After she finished teacher’s college, Helen taught school.  Wearing that enormous box strapped to her when she stood before her sixth-grade students.

I think about that young teacher, so much of her life defined by what she could & could not hear.  About how brave it was to go to college; how brave it was to stand before her students with her hearing challenges.

Helen gave me a book I still possess.  Copyright:  1919  Still available on Amazon.

The Boys and Girls Readers, Sixth Reader
By Emma Miller Bolenius




In our childhood, I used to recruit my younger sister & brother to play School.  I was, of course, the teacher & they were the class.  If they declined my invitation, I simply taught imaginary children.

Although I was too young to understand the To the Teacher section or the book’s six parts & subsections, possessing the book gave me confidence.

Exploring its contents now, I am amazed at what sixth graders were expected to read. 

Because I remember sixth grade well – & I do not remember reading Sir Walter Scott, Emerson, Walt Whitman, Ben Johnson, Cervantes, Ovid, or Tolstoy.

I marvel now at the current wealth of young adult fiction available.  The Higher Power of Lucky – which I read because it was banned from school libraries – it used the word scrotum about a dog.

The Girl Who Could Fly, Rules, A Series of Unfortunate Events, Chasing Vermeer, Wonderstruck, The Book Thief, The Giver, The Invention of Hugo Cabret, Gaby Lost & Found, Allie First at Last, Me Frida & the Secret of the Peacock Ring - & wedged between the very adult Foucault & Eagleton’s Literary Theory, my seven volumes of Harry Potter on my shelves

And always, always, A Wrinkle in Time.

When I turned sixty, Sue Ann McLauchlan Faulkner, the same BFF from second grade who inspired this missive, created a Raggedy Ann Jaki Jean.  Sue is famous among those lucky enough to wander into her orbit & receive one of her Raggedy Anns or Andys.




Raggedy Jaki Jean has red hair & freckles, sparkly blue shoes, lady bugs, a calming jar, a pocket of Smurfs & a book bag with three books.

Jane Eyre, To the Lighthouse, A Wrinkle in Time

Memory, as I have mentioned, often morphs into myth.

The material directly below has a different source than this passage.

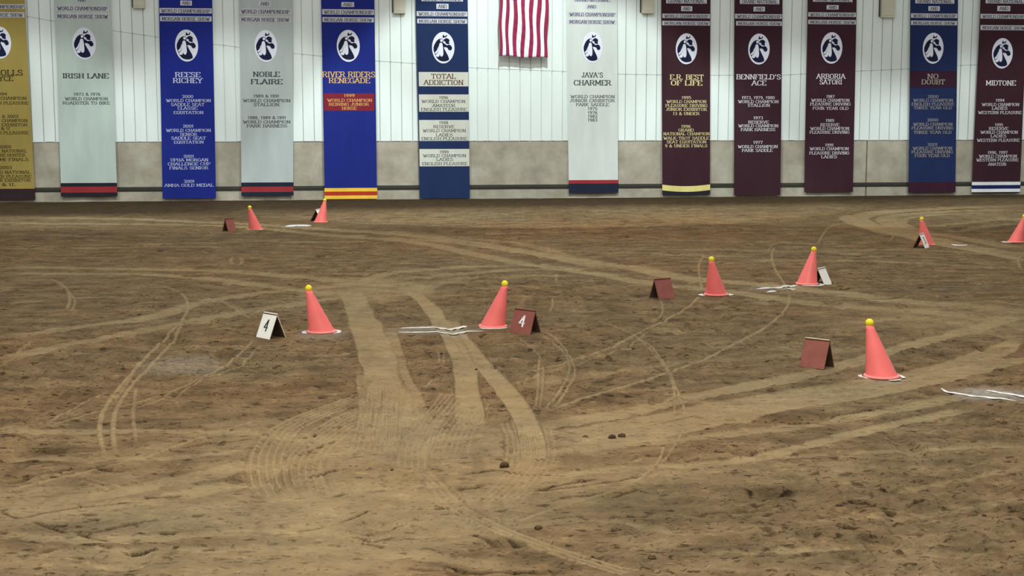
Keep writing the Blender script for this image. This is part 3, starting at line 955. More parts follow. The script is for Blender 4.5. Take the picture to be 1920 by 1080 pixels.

My sweet friend Sue’s post about Dick & Jane initiated a time travel.  Not by tessering, but by rethinking & reexamining.

Rethinking my complicated relationship with my grandmother Helen.  Who gave me books.  Who gave her only son’s family Reader’s Digest Condensed Books & Reader Digest Condensed Children’s Books.

Condensed books that always sent me to the library to read the full version.

I read, not because of a program from my childhood, but because my parents read, both sets of my grandparents read.  I read because of libraries.  

In a time when book stores were rare & out of reach, my mother took her children to the library.  I read because library time was important in the public schools of my childhood. 

I read because I cannot imagine not reading.

And because I am still waiting for Jane to go up & down the hill without any thoughts about Dick, all on her own.